Shenzhen, China At the Huaqiangbei Market in Shenzhen, you can build a smartphone from scratch in a couple of hours.
Spread over several floors and covering hundreds of thousands of square feet, the market is home to vendors selling the parts that make up your standard phone — cameras, motherboards, frames, screens and so on. All you have to do is buy the right bits and know how to put them all together.
And it's not just smartphones. You can find the parts here for almost any consumer electronics device you can think of, like portable power banks and drones.

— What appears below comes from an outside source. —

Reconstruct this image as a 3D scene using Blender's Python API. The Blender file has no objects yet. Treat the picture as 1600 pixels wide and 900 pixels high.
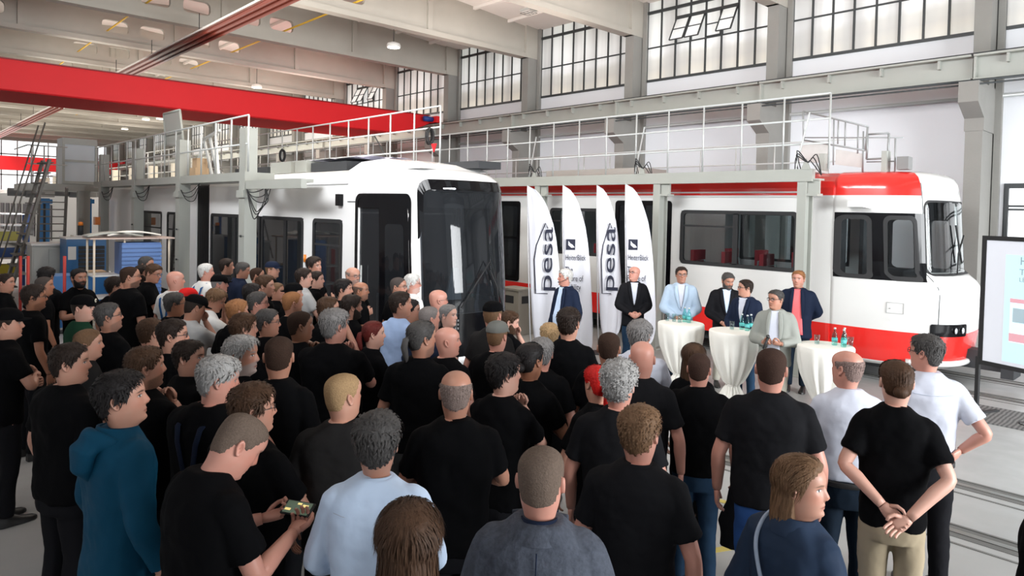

To be sure, there is copycatting going on here. The designs of Apple (AAPL) or Samsung devices are regularly ripped off. Intellectual property rights, one of the US government's biggest bugbears with China, are nonexistent. But there's invention at work, too. Some people are trying to use the parts to come up with new and improved versions of existing gadgets.
The whirling, chaotic market highlights how innovation sometimes works in China. Experts say viewing the country as just a vast manufacturing base for products designed by foreign companies is outdated and misguided.
"There's a ton of innovations at a huge scale that are happening in China," said Christian Grewell, a business professor at NYU Shanghai. "They are just happening very, very quickly and without the knowledge of the rest of us."
He pointed to how smartphone maker Xiaomi has updated its software based on user feedback, and China's rapid adoption of digital payments through Tencent's (TCEHY) WeChat app and Ant Financial's Alipay.
Once a tiny fishing village in the shadow of nearby Hong Kong, Shenzhen is now a glittering metropolis of more than 12 million people.
Along with other cities spread across Southern China's Pearl River Delta, it rose to prominence in the 80s and 90s as the world's factory floor, pumping out boatloads of industrial and consumer products. But today it's also widely known as China's answer to Silicon Valley, the home of tech giants like Tencent and Huawei.
Shenzhen has become a magnet for ambitious young entrepreneurs seeking to take advantage of the city's position at the heart of global tech supply chains. It has produced startups like DJI, the world's top maker of non-military drones.
"If you have an idea, you can quickly evaluate this idea and find factories to manufacture the product for you," said Jasen Wang, CEO of tech education startup Makeblock.
The company produces kits that kids can use to build things like race cars and walking robots — and then program them. Makeblock's products and software are designed to teach children the language of computer programming in a fun way.
Shenzhen provides a ready supply of the hardware needed by his company, which was valued around $350 million in its last fundraising round. And it also has the human talent.
"There are so many big companies here, it's very easy to find hardware development engineers," Wang said. "You don't have that kind of advantage in Beijing or Shanghai."
Shenzhen also gets things done quickly.
"If you really want to develop products in a fast pace, I think you have to be in China — and practically have to be in Shenzhen," said Steven Yang, CEO of battery technology company Anker Innovations. "Anything you have to do in days or weeks elsewhere can be done in hours here."
Yang, a 36-year-old former Google (GOOGL) employee, has built Anker into one of the top makers of portable power banks for smartphones and other devices. It generated revenue of well of over $500 million last year, and its products sell on Amazon (AMZN) and at Walmart (WMT).
Ten years ago, Shenzhen was 90% about copycatting and 10% innovation, according to Yang. Now, it's 70% innovation and 30% copycatting, he suggests.
Foreign businesses agree that Chinese companies are upping their game.
In an annual survey by the European Union Chamber of Commerce in China, this was the first year that a majority of respondents said they view Chinese companies as "equally or more innovative than European firms."
While genuine innovation is happening in Shenzhen, so are trademark infringement and intellectual property theft. The counterfeiting industry is still massive, with fake iPhones and Nike (NKE) sneakers prominently on sale.
Anker suffered from knockoffs in its early days, but authorities are gradually taking a tougher line on copycats, according to Yang.
"I think it's getting better year over year," he said.
The Trump administration remains unconvinced. It has cited Chinese theft of American intellectual property as one of the main reasons for the trade war between the two giant economies.
Experts say the Chinese government needs to do more if it wants to become a global tech powerhouse.
"China does want to see a few of their local firms take on world markets. And they are making lot of bets in various places" such as electric vehicles and artificial intelligence, NYU Shanghai's Grewell said.
"For China to go send its innovations overseas," he added, "I think it's got to fully join the international community in protecting some of that intellectual property."